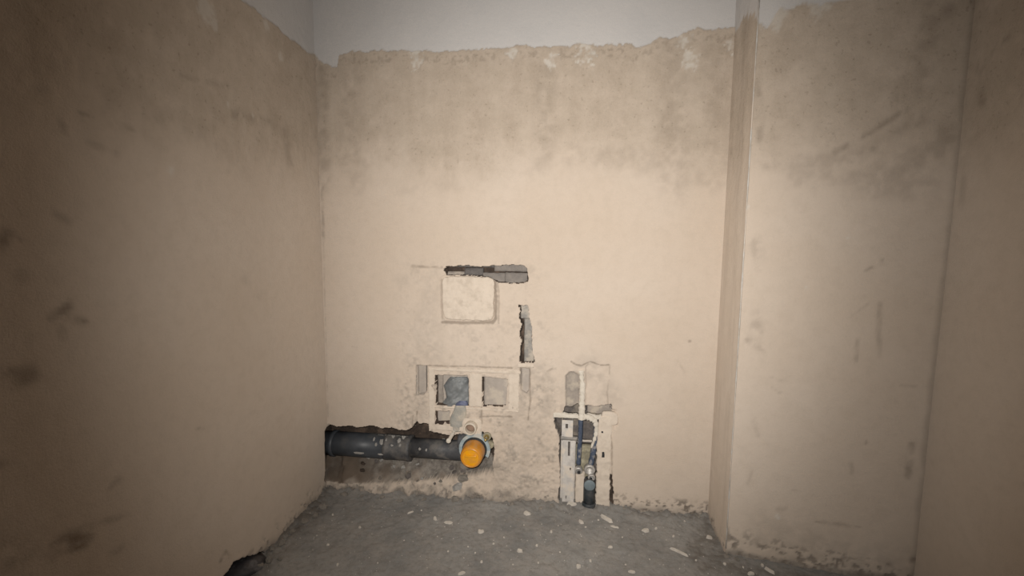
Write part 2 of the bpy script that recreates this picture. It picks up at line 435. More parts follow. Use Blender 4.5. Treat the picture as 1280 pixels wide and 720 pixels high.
sl_b = [bw2(*p) for p in [(732, 458), (737, 452), (752, 456), (762, 457), (762, 470), (759, 490), (760, 508), (732, 509)]]
sl_c = [bw2(*p) for p in [(756, 509), (772, 512), (774, 532), (768, 540), (764, 530), (757, 528)]]
sl_d = [bw2(*p) for p in [(761, 592), (765, 594), (766.5, 610), (767, 632), (759, 634), (762, 615)]]
sl_e = [bw2(*p) for p in [(526, 520), (527, 532), (519, 535), (516, 523), (520, 517)]]
cov = [bw2(*p) for p in [(550, 347), (556, 343.5), (611, 344), (620, 352), (620, 400), (616, 404), (555, 404), (551, 398)]]
coat_edge = [bw2(*p) for p in [(622, 352), (623.5, 370), (623, 404)]]
top_line = [bw2(*p) for p in [(360, 70), (393, 68), (400, 76), (410, 82), (421, 84), (424, 68), (440, 64), (480, 63), (520, 62), (560, 66), (600, 62), (640, 59), (660, 57), (690, 58), (740, 56), (800, 57), (820, 50), (850, 44), (872, 34), (900, 37), (918, 33), (960, 20)]]
TLX, TLZ = np.array([p[0] for p in top_line]), np.array([p[1] for p in top_line])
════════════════
### Exercise
In the copy, include no pictures; restate the listing above exactly.

### Answer to the task
Write part 2 of the bpy script that recreates this picture. It picks up at line 435. More parts follow. Use Blender 4.5. Treat the picture as 1280 pixels wide and 720 pixels high.
sl_b = [bw2(*p) for p in [(732, 458), (737, 452), (752, 456), (762, 457), (762, 470), (759, 490), (760, 508), (732, 509)]]
sl_c = [bw2(*p) for p in [(756, 509), (772, 512), (774, 532), (768, 540), (764, 530), (757, 528)]]
sl_d = [bw2(*p) for p in [(761, 592), (765, 594), (766.5, 610), (767, 632), (759, 634), (762, 615)]]
sl_e = [bw2(*p) for p in [(526, 520), (527, 532), (519, 535), (516, 523), (520, 517)]]
cov = [bw2(*p) for p in [(550, 347), (556, 343.5), (611, 344), (620, 352), (620, 400), (616, 404), (555, 404), (551, 398)]]
coat_edge = [bw2(*p) for p in [(622, 352), (623.5, 370), (623, 404)]]
top_line = [bw2(*p) for p in [(360, 70), (393, 68), (400, 76), (410, 82), (421, 84), (424, 68), (440, 64), (480, 63), (520, 62), (560, 66), (600, 62), (640, 59), (660, 57), (690, 58), (740, 56), (800, 57), (820, 50), (850, 44), (872, 34), (900, 37), (918, 33), (960, 20)]]
TLX, TLZ = np.array([p[0] for p in top_line]), np.array([p[1] for p in top_line])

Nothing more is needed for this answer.